Exercise description: Below is a listing to transcribe in full and exactly; keep the pictures out.
------------------------------------
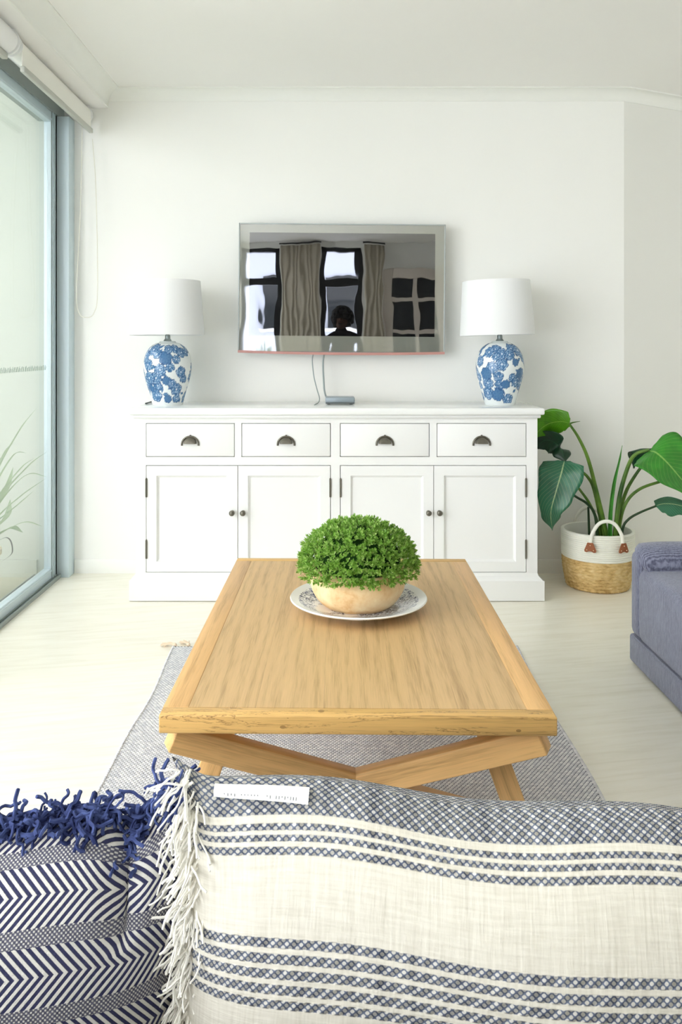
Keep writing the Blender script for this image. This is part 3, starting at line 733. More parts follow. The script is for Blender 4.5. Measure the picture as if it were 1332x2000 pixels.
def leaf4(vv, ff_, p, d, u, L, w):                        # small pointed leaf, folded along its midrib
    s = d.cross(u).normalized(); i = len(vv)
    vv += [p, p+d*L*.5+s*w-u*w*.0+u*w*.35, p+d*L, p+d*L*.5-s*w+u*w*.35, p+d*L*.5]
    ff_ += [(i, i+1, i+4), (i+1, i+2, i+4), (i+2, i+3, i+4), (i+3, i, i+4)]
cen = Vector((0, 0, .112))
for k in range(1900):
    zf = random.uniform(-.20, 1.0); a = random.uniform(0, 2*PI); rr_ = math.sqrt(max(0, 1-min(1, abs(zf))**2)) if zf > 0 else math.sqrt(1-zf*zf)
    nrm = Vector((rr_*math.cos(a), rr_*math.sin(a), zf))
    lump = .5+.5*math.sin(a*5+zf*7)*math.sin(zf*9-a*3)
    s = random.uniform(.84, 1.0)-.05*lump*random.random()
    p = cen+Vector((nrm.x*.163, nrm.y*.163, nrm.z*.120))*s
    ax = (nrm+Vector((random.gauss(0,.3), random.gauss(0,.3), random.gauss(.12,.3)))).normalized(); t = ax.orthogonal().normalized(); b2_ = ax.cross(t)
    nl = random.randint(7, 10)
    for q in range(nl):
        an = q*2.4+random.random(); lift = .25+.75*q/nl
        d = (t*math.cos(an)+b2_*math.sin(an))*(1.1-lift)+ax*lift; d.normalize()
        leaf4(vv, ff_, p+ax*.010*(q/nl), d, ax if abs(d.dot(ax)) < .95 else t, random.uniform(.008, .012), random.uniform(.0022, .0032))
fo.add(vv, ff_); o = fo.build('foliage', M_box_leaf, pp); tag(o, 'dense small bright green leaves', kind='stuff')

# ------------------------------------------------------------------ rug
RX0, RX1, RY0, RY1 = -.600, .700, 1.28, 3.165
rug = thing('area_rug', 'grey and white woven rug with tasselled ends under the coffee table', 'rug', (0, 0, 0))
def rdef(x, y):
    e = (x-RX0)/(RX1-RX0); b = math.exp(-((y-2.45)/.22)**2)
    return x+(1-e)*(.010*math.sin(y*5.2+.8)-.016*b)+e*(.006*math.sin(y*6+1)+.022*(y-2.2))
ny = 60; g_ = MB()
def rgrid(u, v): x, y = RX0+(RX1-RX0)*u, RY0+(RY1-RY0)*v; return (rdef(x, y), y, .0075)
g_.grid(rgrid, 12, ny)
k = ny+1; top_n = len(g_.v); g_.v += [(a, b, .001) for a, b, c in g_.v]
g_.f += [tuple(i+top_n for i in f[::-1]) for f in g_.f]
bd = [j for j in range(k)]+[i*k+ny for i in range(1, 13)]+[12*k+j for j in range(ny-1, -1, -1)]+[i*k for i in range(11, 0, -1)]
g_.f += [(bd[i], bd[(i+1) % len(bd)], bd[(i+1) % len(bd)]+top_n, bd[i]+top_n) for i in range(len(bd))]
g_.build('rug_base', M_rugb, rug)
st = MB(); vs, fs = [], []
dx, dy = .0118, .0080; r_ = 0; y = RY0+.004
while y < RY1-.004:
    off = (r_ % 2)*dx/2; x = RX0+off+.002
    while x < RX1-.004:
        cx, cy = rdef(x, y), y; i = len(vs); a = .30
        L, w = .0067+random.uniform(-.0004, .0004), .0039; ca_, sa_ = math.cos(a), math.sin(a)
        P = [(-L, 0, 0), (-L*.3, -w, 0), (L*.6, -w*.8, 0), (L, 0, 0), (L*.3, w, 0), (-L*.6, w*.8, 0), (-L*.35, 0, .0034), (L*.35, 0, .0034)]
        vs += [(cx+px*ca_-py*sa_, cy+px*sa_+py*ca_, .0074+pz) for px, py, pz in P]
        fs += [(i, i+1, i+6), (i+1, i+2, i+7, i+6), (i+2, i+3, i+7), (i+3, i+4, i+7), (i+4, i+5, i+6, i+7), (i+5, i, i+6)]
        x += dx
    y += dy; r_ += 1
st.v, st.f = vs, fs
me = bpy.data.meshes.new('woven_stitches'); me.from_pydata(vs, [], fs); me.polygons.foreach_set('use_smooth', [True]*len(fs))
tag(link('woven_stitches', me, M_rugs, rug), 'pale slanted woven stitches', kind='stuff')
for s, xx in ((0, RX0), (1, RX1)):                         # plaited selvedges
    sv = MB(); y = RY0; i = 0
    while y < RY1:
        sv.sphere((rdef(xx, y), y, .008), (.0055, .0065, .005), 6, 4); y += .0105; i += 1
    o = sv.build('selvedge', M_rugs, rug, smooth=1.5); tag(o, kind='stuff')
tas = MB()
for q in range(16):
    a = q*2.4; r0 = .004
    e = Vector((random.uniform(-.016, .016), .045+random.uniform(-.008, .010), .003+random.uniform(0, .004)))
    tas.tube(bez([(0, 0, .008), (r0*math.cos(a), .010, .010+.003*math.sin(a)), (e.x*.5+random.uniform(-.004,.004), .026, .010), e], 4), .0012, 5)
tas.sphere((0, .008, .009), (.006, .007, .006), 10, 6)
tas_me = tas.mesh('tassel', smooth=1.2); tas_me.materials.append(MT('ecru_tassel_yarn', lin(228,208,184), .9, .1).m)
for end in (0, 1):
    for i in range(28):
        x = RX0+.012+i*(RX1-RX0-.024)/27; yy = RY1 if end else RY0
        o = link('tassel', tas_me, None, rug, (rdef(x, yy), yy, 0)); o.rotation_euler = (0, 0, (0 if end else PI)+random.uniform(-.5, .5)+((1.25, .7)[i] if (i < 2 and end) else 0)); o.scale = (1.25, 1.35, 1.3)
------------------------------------
Solution:
Keep writing the Blender script for this image. This is part 3, starting at line 733. More parts follow. The script is for Blender 4.5. Measure the picture as if it were 1332x2000 pixels.
def leaf4(vv, ff_, p, d, u, L, w):                        # small pointed leaf, folded along its midrib
    s = d.cross(u).normalized(); i = len(vv)
    vv += [p, p+d*L*.5+s*w-u*w*.0+u*w*.35, p+d*L, p+d*L*.5-s*w+u*w*.35, p+d*L*.5]
    ff_ += [(i, i+1, i+4), (i+1, i+2, i+4), (i+2, i+3, i+4), (i+3, i, i+4)]
cen = Vector((0, 0, .112))
for k in range(1900):
    zf = random.uniform(-.20, 1.0); a = random.uniform(0, 2*PI); rr_ = math.sqrt(max(0, 1-min(1, abs(zf))**2)) if zf > 0 else math.sqrt(1-zf*zf)
    nrm = Vector((rr_*math.cos(a), rr_*math.sin(a), zf))
    lump = .5+.5*math.sin(a*5+zf*7)*math.sin(zf*9-a*3)
    s = random.uniform(.84, 1.0)-.05*lump*random.random()
    p = cen+Vector((nrm.x*.163, nrm.y*.163, nrm.z*.120))*s
    ax = (nrm+Vector((random.gauss(0,.3), random.gauss(0,.3), random.gauss(.12,.3)))).normalized(); t = ax.orthogonal().normalized(); b2_ = ax.cross(t)
    nl = random.randint(7, 10)
    for q in range(nl):
        an = q*2.4+random.random(); lift = .25+.75*q/nl
        d = (t*math.cos(an)+b2_*math.sin(an))*(1.1-lift)+ax*lift; d.normalize()
        leaf4(vv, ff_, p+ax*.010*(q/nl), d, ax if abs(d.dot(ax)) < .95 else t, random.uniform(.008, .012), random.uniform(.0022, .0032))
fo.add(vv, ff_); o = fo.build('foliage', M_box_leaf, pp); tag(o, 'dense small bright green leaves', kind='stuff')

# ------------------------------------------------------------------ rug
RX0, RX1, RY0, RY1 = -.600, .700, 1.28, 3.165
rug = thing('area_rug', 'grey and white woven rug with tasselled ends under the coffee table', 'rug', (0, 0, 0))
def rdef(x, y):
    e = (x-RX0)/(RX1-RX0); b = math.exp(-((y-2.45)/.22)**2)
    return x+(1-e)*(.010*math.sin(y*5.2+.8)-.016*b)+e*(.006*math.sin(y*6+1)+.022*(y-2.2))
ny = 60; g_ = MB()
def rgrid(u, v): x, y = RX0+(RX1-RX0)*u, RY0+(RY1-RY0)*v; return (rdef(x, y), y, .0075)
g_.grid(rgrid, 12, ny)
k = ny+1; top_n = len(g_.v); g_.v += [(a, b, .001) for a, b, c in g_.v]
g_.f += [tuple(i+top_n for i in f[::-1]) for f in g_.f]
bd = [j for j in range(k)]+[i*k+ny for i in range(1, 13)]+[12*k+j for j in range(ny-1, -1, -1)]+[i*k for i in range(11, 0, -1)]
g_.f += [(bd[i], bd[(i+1) % len(bd)], bd[(i+1) % len(bd)]+top_n, bd[i]+top_n) for i in range(len(bd))]
g_.build('rug_base', M_rugb, rug)
st = MB(); vs, fs = [], []
dx, dy = .0118, .0080; r_ = 0; y = RY0+.004
while y < RY1-.004:
    off = (r_ % 2)*dx/2; x = RX0+off+.002
    while x < RX1-.004:
        cx, cy = rdef(x, y), y; i = len(vs); a = .30
        L, w = .0067+random.uniform(-.0004, .0004), .0039; ca_, sa_ = math.cos(a), math.sin(a)
        P = [(-L, 0, 0), (-L*.3, -w, 0), (L*.6, -w*.8, 0), (L, 0, 0), (L*.3, w, 0), (-L*.6, w*.8, 0), (-L*.35, 0, .0034), (L*.35, 0, .0034)]
        vs += [(cx+px*ca_-py*sa_, cy+px*sa_+py*ca_, .0074+pz) for px, py, pz in P]
        fs += [(i, i+1, i+6), (i+1, i+2, i+7, i+6), (i+2, i+3, i+7), (i+3, i+4, i+7), (i+4, i+5, i+6, i+7), (i+5, i, i+6)]
        x += dx
    y += dy; r_ += 1
st.v, st.f = vs, fs
me = bpy.data.meshes.new('woven_stitches'); me.from_pydata(vs, [], fs); me.polygons.foreach_set('use_smooth', [True]*len(fs))
tag(link('woven_stitches', me, M_rugs, rug), 'pale slanted woven stitches', kind='stuff')
for s, xx in ((0, RX0), (1, RX1)):                         # plaited selvedges
    sv = MB(); y = RY0; i = 0
    while y < RY1:
        sv.sphere((rdef(xx, y), y, .008), (.0055, .0065, .005), 6, 4); y += .0105; i += 1
    o = sv.build('selvedge', M_rugs, rug, smooth=1.5); tag(o, kind='stuff')
tas = MB()
for q in range(16):
    a = q*2.4; r0 = .004
    e = Vector((random.uniform(-.016, .016), .045+random.uniform(-.008, .010), .003+random.uniform(0, .004)))
    tas.tube(bez([(0, 0, .008), (r0*math.cos(a), .010, .010+.003*math.sin(a)), (e.x*.5+random.uniform(-.004,.004), .026, .010), e], 4), .0012, 5)
tas.sphere((0, .008, .009), (.006, .007, .006), 10, 6)
tas_me = tas.mesh('tassel', smooth=1.2); tas_me.materials.append(MT('ecru_tassel_yarn', lin(228,208,184), .9, .1).m)
for end in (0, 1):
    for i in range(28):
        x = RX0+.012+i*(RX1-RX0-.024)/27; yy = RY1 if end else RY0
        o = link('tassel', tas_me, None, rug, (rdef(x, yy), yy, 0)); o.rotation_euler = (0, 0, (0 if end else PI)+random.uniform(-.5, .5)+((1.25, .7)[i] if (i < 2 and end) else 0)); o.scale = (1.25, 1.35, 1.3)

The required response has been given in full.